Italian communist filmmaker Pier Paolo Pasolini is only a bit less transparent in his Trilogy of Life, despite the outward classical literary trappings the three films conform to. Adapting three erotic (some might say bawdy) tales of considerable cultural importance, Pasolini finds easy excuses to inject social commentary favoring the naive, beautiful lower class he identifies with at the scatological expense of the conniving clergy and gentry that make up the ruling class. In The Decameron (1971), the first and grimiest of the three, Pasolini underlines the various ways the lower class is exploited by their rulers, whether its a priest fooling a man into allowing him to bugger his wife (by telling him it's a spell that will turn her into a work-horse) or a bit of entrapment in which a man is sent to burn at the stake (because he was caught with another man and couldn't pay the bribe required to free him). The Canterbury Tales (I racconti di Canterbury) (1972) is at once more fanciful and more judgemental, best exemplified in the film's final scene which depicts Hell as a place where defecating demons spew clergymen-turds from their buttocks before sodomizing them as punishment for years of promoting theistic myths that keep the lower classes at bay. The most simplistic in its beauty and its politics is Arabian Nights (Il fiore delle mille e una notte) (1974), which still manages to find something significant to say in its framing story about the slave, Zumurrud (Ines Pellegrini), that only allows herself to be sold to young Nur ed Din (Franco Merli), who she bankrolls. They fall in love but become separated when Nur ed Din gets outwitted by sneaky and egotistical merchants jealous that he ended up with the ravishing Zumurrud. Zumurrud ends up escaping her captors and hides in plain sight as a wealthy king, condemning all the men who came between her and her love. Eventually, it is Nur ed Din's unwillingness to conform to the rules governing the plebeian class that brings him for judgement before the king, reuniting him with his enchanting slave. Pasolini, like most European auteurs, puts class differences front and center in even his most innocuous film.

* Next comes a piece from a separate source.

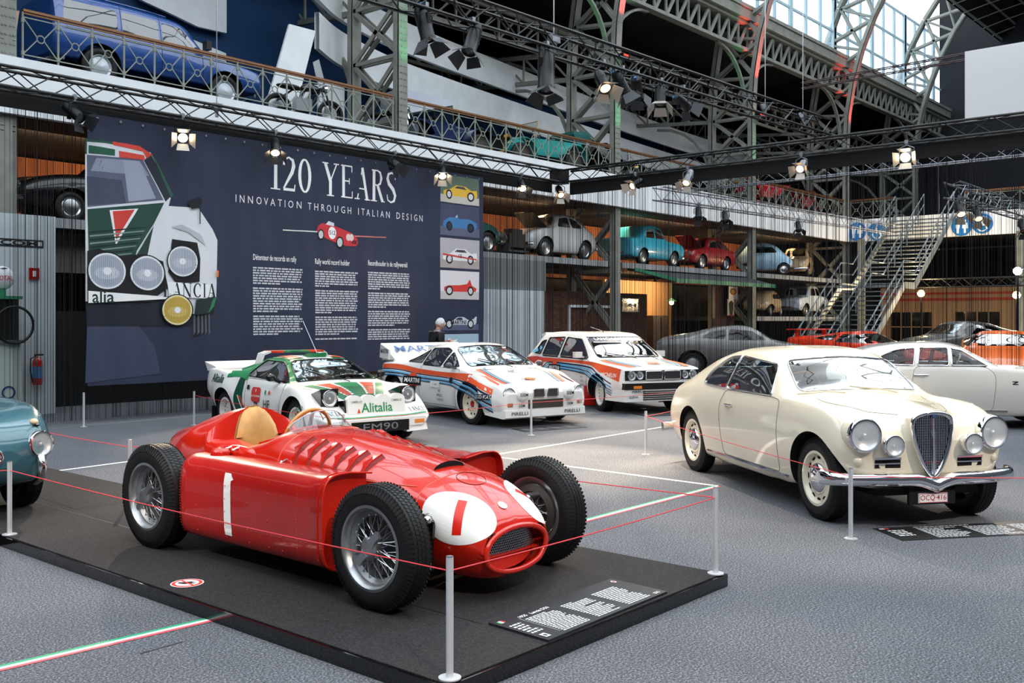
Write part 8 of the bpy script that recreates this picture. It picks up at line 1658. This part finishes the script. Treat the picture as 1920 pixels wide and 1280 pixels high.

Is it any wonder then that it takes not only a European influence, but a European director himself working on his first American film to remind us of Hollywood's true aim in entertainment pre-American New Wave? Mainstream American films were meant to numb its audiences from the world outside, to entertain them past the clear signs of a breakdown in the establishment. As political figures were assassinated, civil rights figures slain, draft cards burned and alternate lifestyles began to gain greater prominence, it began more and more difficult to ignore such realities in modern American cinema. (Read Mark Harris' Pictures at a Revolution: Five Movies and the Birth of the New Hollywood for more on this.) So, like Godard, Polanski decided to highlight the consumerist America he now found himself in. In simply imagining Guy and Rosemary Woodhouse more in line with Cassavetes and Farrow themselves—him as a scrappy immigrant's son and her as a privileged bohemian daughter of professional artists—it becomes more apparent than ever how Polanski viewed the Woodhouses.

In subtext not out of line with what Rosemary's Baby presents, I imagine Guy having to change his ethnic name to something more generically WASP like Woodhouse in order to embark on his acting career. He marries up, to a blithe spirit like Rosemary. To appease Rosemary in the way someone from her circle is accustomed to, Guy feels like he must get the part in the big play; he must get Rosemary the apartment she wants in the upscale-on-the-outside, creepy-on-the-inside Bramford apartment building. When Guy comes home one day, he yells from another room, "I got that shirt from the New Yorker today" ...twice, in case her indifferent lack of a response means she didn't hear it. Guy feels like he must prove his worth to her and, indeed, all of their friends in order to keep her... artsy friends which he feels uncomfortable with as is apparent in the party they host midway through the film. Guy is much more at home snickering at the older, sephardic (they may be Catholic in the film, but Polanski cast most of the witches with Jewish actors) neighbors who host the film's New Year's Eve party, Roman and Minnie Castevet (Sidney Blackmer and Ruth Gordon). They might be cranks, but they're his kind of cranks. After Rosemary privately compliments the Castevets' beautiful silverware, Guy jokes, "If we're nice, maybe they'll will it to us." It's a joke that proves how susceptible Guy is to the deal that, in retrospect, it becomes apparent they offered him.


After having seen Rosemary's Baby so many times it is obvious where the demarcation point of Guy's betrayal sits. It's a brief moment, just after the Castevets have the Woodhouses over for dinner, and Guy and Rosemary briefly end up in separate rooms from each other with their respective older counterparts. Polanski stays with Rosemary, but when he returns to Guy one can see in his expression (pictured above) that he has just metaphorically sold his yet-to-be-conceived firstborn's soul to Roman in return for greater success as an actor. It's a moment of such blatant moral bankruptcy that one wonders whether Polanski or Cassavetes—as immigrant or son of immigrant, respectively—ever had to consider something comparable in their own climb up the American social ladder, where success speaks at a considerably higher volume than birthright.